### Exercise requirements
Which lines hold the word "bush"? Copy each of them.

•••••

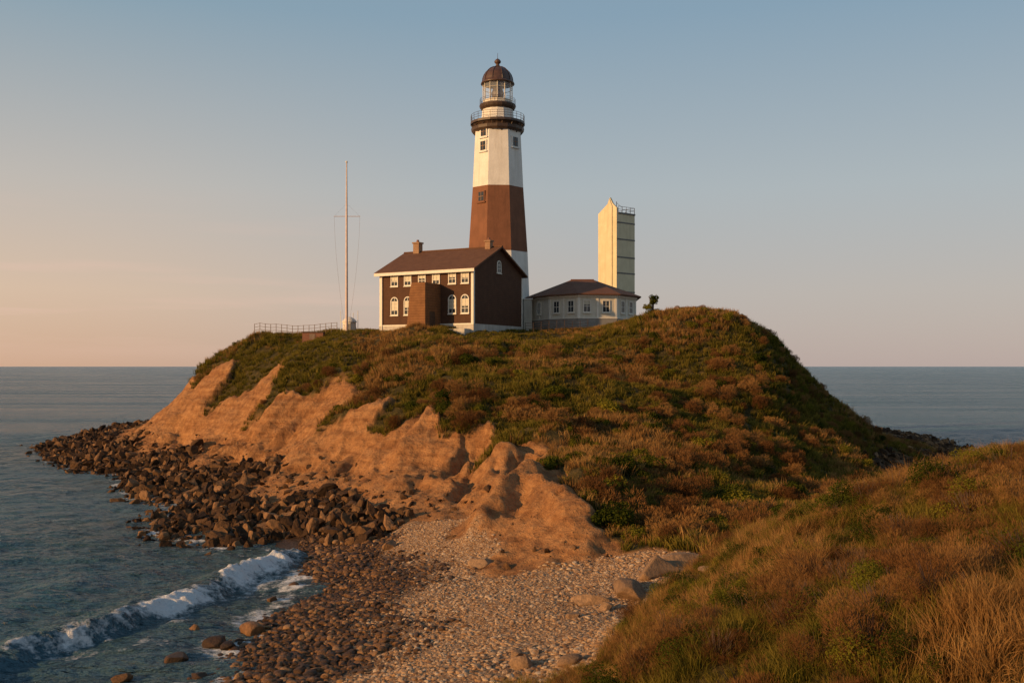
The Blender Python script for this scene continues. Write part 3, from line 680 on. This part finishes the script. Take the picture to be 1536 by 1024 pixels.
# hill shrubs
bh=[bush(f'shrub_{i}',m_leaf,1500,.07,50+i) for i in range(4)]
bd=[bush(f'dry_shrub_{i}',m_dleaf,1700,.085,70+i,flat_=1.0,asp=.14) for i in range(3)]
x,y=rand(-46,54,50,140,.85); z=samp(Z,x,y); vd=vegd(x,y); cl=fbm(x/5,y/5,3,221); dv=dry(x,y)
right=ss(12,30,x)*.25
keep=(rng.random(len(x))<(vd>.9)*np.maximum(ss(.40,.56,cl+right),.6*ss(.4,.9,dv)))&clear(x,y)&~((y>107)&(x<19)&(x>-36)); x,y,z=x[keep],y[keep],z[keep]
s_=.45+1.2*rng.random(len(x))**2.2; s_=s_*np.where((x>25)|(y>104),.7,1); isd=rng.random(len(x))<.05+.8*ss(.15,.7,dry(x,y))
sidx=rng.integers(0,4,len(x)); sidx[isd]=4+rng.integers(0,3,isd.sum()); s_=np.where(isd,.5+.5*rng.random(len(x)),s_)
scatter('hill_shrubs',np.stack([x,y,z-.1],-1),np.stack([s_,s_,s_*.95],-1),sidx,bh+bd,.12)
# near hillside
fg=[tuft(f'near_grass_{i}',m_green,60,.30,.20,.010,100+i,.7) for i in range(4)]
fd=[tuft(f'near_dry_{i}',m_dry,66,.42,.20,.008,120+i,.6) for i in range(5)]
x,y=rand(-1,34,9,45,28); z=samp(Z,x,y); vd=vegd(x,y)
vis=(x<y*.56+2)&(y<43)
keep=(rng.random(len(x))<vd)&vis; x,y,z=x[keep],y[keep],z[keep]
d_=dry(x,y)+rng.normal(0,.4,len(x)); isd=d_>.1; patch=fbm(x/1.1,y/1.1,3,231); s_=.35+1.2*patch
put('near_grass',~isd,fg,1.0,.3); put('near_dry_grass',isd,fd,1.0,.3)
fb=[bush(f'near_shrub_{i}',m_leaf,4800,.030,150+i,14,.85,30) for i in range(4)]
fbd=[bush(f'near_dry_shrub_{i}',m_dleaf,4200,.05,170+i,12,.95,60,.09) for i in range(3)]
x,y=rand(1,32,11,42,2.6); z=samp(Z,x,y); vd=vegd(x,y); dv=dry(x,y)
isd=dv+rng.normal(0,.2,len(x))>.2
prob=np.where(isd,.65*ss(.36,.52,fbm(x/2.5,y/2.5,3,241)),ss(.45,0,dv)*.85)
keep=(rng.random(len(x))<(vd>.7)*prob)&(x<y*.56+2); x,y,z,isd=x[keep],y[keep],z[keep],isd[keep]
sidx=np.where(isd,4+rng.integers(0,3,len(x)),rng.integers(0,4,len(x)))
s_=np.where(isd,.34+.4*rng.random(len(x)),.42+.62*rng.random(len(x))**1.5)*np.where(y>27,.75,1); scatter('near_shrubs',np.stack([x,y,z-.06],-1),s_,sidx,fb+fbd,.15)
# rocks
rks=[rock(f'rock_{i}',m_rk,i,3,11,.8,False,.03,(.28,.62)) for i in range(10)]
x,y=rand(-78,80,48,205,5.8); z=samp(Z,x,y); rm=samp(rockm,x,y)
keep=(rng.random(len(x))<rm)&(z>-.6)&(z<5.2)&~((x<-5)&(y>158)&(x>-55))&~((x>36)&(y<90)); x,y,z=x[keep],y[keep],z[keep]
s_=.18+.62*rng.random(len(x))**2.6; s_=s_*np.where(z<0,.85,1)
scatter('shoreline_rocks',np.stack([x,y,z+.15*s_],-1),s_,rng.integers(0,10,len(x)),rks,rot=rng.uniform(0,6.28,(len(x),3)))
# small stones on bluff foot
x,y=rand(-56,10,50,145,3.5); z=samp(Z,x,y); sm_=samp(sand,x,y)
keep=(rng.random(len(x))<sm_*ss(4.6,2.2,z)*.6*(1-.7*ss(-8,-2,x))); x,y,z=x[keep],y[keep],z[keep]
scatter('bluff_stones',np.stack([x,y,z],-1),.06+.34*rng.random(len(x))**3,rng.integers(0,10,len(x)),rks,rot=rng.uniform(0,6.28,(len(x),3)))
# pebbles
pbs=[rock(f'pebble_{i}',m_peb,40+i,2,5,.45,True,.02) for i in range(5)]
pbd=[rock(f'cobble_{i}',m_pebd,60+i,2,6,.6,True,.03) for i in range(5)]
x,y=rand(-14,17,26,70,60); z=samp(Z,x,y); bm_=samp(beach,x,y); wt=samp(wet,x,y)
r_=rng.random(len(x)); vis=np.abs(x)<y*.56
k1=(r_<bm_*(1-wt))&vis&(z>-.2); k2=(r_<bm_*wt*.8)&vis&(z>-.5)
szn=fbm(x/2.5,y/2.5,3,251)
def pp(nm,k,pr,a0,a1):
    N=k.sum(); s=a0+a1*rng.random(N)**3*(.3+1.4*szn[k]); scatter(nm,np.stack([x[k],y[k],z[k]+.08*s],-1),s,rng.integers(0,5,N),pr,.2)
pp('beach_pebbles',k1,pbs,.03,.085); pp('wet_cobbles',k2,pbd,.04,.16)
# named boulders
def boulder(px,py,w,seed,m,flat_=.6,sink=.15):
    X0,Y0,Z0=ground_on(px,py); o=rock('boulder',m,seed,4,9,flat_,True,.006); sc.collection.objects.link(o)
    r=w*Y0/F*.44; o.scale=(r,r,r); o.location=(X0,Y0,Z0+r*flat_*.3); o.rotation_euler=(0,0,seed*1.3)
for i,(px,py,w,fl) in enumerate([(985,862,62,.8),(940,893,74,.55),(885,905,46,.5),(722,846,34,.5),(786,1000,52,.6),(858,998,40,.7),(1003,878,26,.6),(1022,845,54,.5),(908,915,30,.6),(862,925,26,.6),(775,985,26,.5),(1062,858,30,.6),(975,905,30,.5)]):
    boulder(px,py,w,300+i,m_bould,fl)
for i,(px,py,w) in enumerate([(265,992,34),(290,946,26),(325,968,38),(378,948,34),(182,1018,26),(345,972,30),(300,1015,22),(585,822,30),(410,900,20),(440,880,18)]):
    boulder(px,py,w,400+i,m_pebd,.6)
# lone small tree on hill crest
tx,ty=(978-768)/F*115,115; t0=gz(tx,ty)
tr=empty('windswept_shrub_tree',(tx,ty,t0+.1)); tr.scale=(1.25,1.25,1.25); a=Acc(); a.rod((0,0,-.3),(.1,0,1.3),.14,m_twig,7,r2=.09); a.rod((.1,0,1.2),(-.3,.1,1.9),.08,m_twig,6,r2=.03); a.rod((.1,0,1.2),(.4,0,2.1),.08,m_twig,6,r2=.03); a.build('trunk',tr)
for i,(dx,dz,s0) in enumerate([(0,1.2,.66),(.25,1.65,.5),(-.4,.75,.55),(.1,.1,.85)]):
    o=bush('crown_%d'%i,m_leaf,1200,.09,500+i); o.location=(dx,0,dz); o.scale=(s0,)*3; o.parent=tr; sc.collection.objects.link(o)

# ------------------------------------------------------------------ light, sky, camera
el=math.radians(13.5); az=Vector((-.865,-.50,0)).normalized()
sd_=Vector((az.x*math.cos(el),az.y*math.cos(el),math.sin(el)))
sl_=bpy.data.lights.new('sun','SUN'); sl_.energy=5.0; sl_.angle=math.radians(.6); sl_.color=(1,.58,.245)
so=bpy.data.objects.new('sun',sl_); so.rotation_euler=sd_.to_track_quat('Z','Y').to_euler(); so.location=(-60,-60,60); sc.collection.objects.link(so)
w=bpy.data.worlds.new('World'); sc.world=w; w.use_nodes=True; nt=w.node_tree
bg=nt.nodes['Background']; out=nt.nodes['World Output']
sky=nd(nt,'ShaderNodeTexSky',sky_type='NISHITA'); sky.sun_disc=False; sky.sun_elevation=el; sky.sun_rotation=math.atan2(az.x,az.y)%(2*math.pi)
nt.links.new(sky.outputs[0],bg.inputs[0]); bg.inputs[1].default_value=.08
tc=nd(nt,'ShaderNodeTexCoord').outputs['Generated']; sp=nd(nt,'ShaderNodeSeparateXYZ'); nt.links.new(tc,sp.inputs[0])
ca=ramp(nt,sp.outputs[2],[(0,(.43,.345,.32)),(.07,(.43,.385,.36)),(.17,(.37,.405,.42)),(.33,(.215,.315,.40)),(1,(.08,.14,.24))])
cb=ramp(nt,sp.outputs[2],[(0,(.58,.365,.25)),(.07,(.62,.45,.33)),(.17,(.48,.435,.39)),(.33,(.23,.325,.39)),(1,(.08,.14,.24))])
mr=nd(nt,'ShaderNodeMapRange',interpolation_type='SMOOTHSTEP'); mr.inputs[1].default_value=-.12; mr.inputs[2].default_value=.52
nt.links.new(mth(nt,'MULTIPLY',sp.outputs[0],-1),mr.inputs[0])
gc=mix(nt,mr.outputs[0],ca,cb)
cl=noise(nt,3,6,mapv(nt,tc,(1,1,14)),.55); cz=ramp(nt,sp.outputs[2],[(.0,(0,0,0)),(.05,(1,1,1)),(.1,(.6,)*3),(.17,(0,0,0))])
gc=mix(nt,mth(nt,'MULTIPLY',mth(nt,'MULTIPLY',ramp(nt,cl,[(.50,(0,0,0)),(.68,(.6,)*3)]),cz),mr.outputs[0]),gc,(.72,.48,.39))
bg2=nd(nt,'ShaderNodeBackground'); nt.links.new(gc,bg2.inputs[0]); bg2.inputs[1].default_value=1.2
ms=nd(nt,'ShaderNodeMixShader'); ms.inputs[0].default_value=.87; nt.links.new(bg.outputs[0],ms.inputs[1]); nt.links.new(bg2.outputs[0],ms.inputs[2]); nt.links.new(ms.outputs[0],out.inputs[0])
cam=bpy.data.cameras.new('camera'); cam.sensor_width=36; cam.lens=36*F/1536; cam.shift_y=37/1536; cam.clip_end=60000; cam.clip_start=.5
co_=bpy.data.objects.new('camera',cam); co_.location=(0,0,H); co_.rotation_euler=(math.pi/2,0,0); sc.collection.objects.link(co_); sc.camera=co_
sc.view_settings.view_transform='Standard'; sc.view_settings.look='None'; sc.view_settings.exposure=0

•••••

### Response to the exercise
bh=[bush(f'shrub_{i}',m_leaf,1500,.07,50+i) for i in range(4)]
bd=[bush(f'dry_shrub_{i}',m_dleaf,1700,.085,70+i,flat_=1.0,asp=.14) for i in range(3)]
fb=[bush(f'near_shrub_{i}',m_leaf,4800,.030,150+i,14,.85,30) for i in range(4)]
fbd=[bush(f'near_dry_shrub_{i}',m_dleaf,4200,.05,170+i,12,.95,60,.09) for i in range(3)]
    o=bush('crown_%d'%i,m_leaf,1200,.09,500+i); o.location=(dx,0,dz); o.scale=(s0,)*3; o.parent=tr; sc.collection.objects.link(o)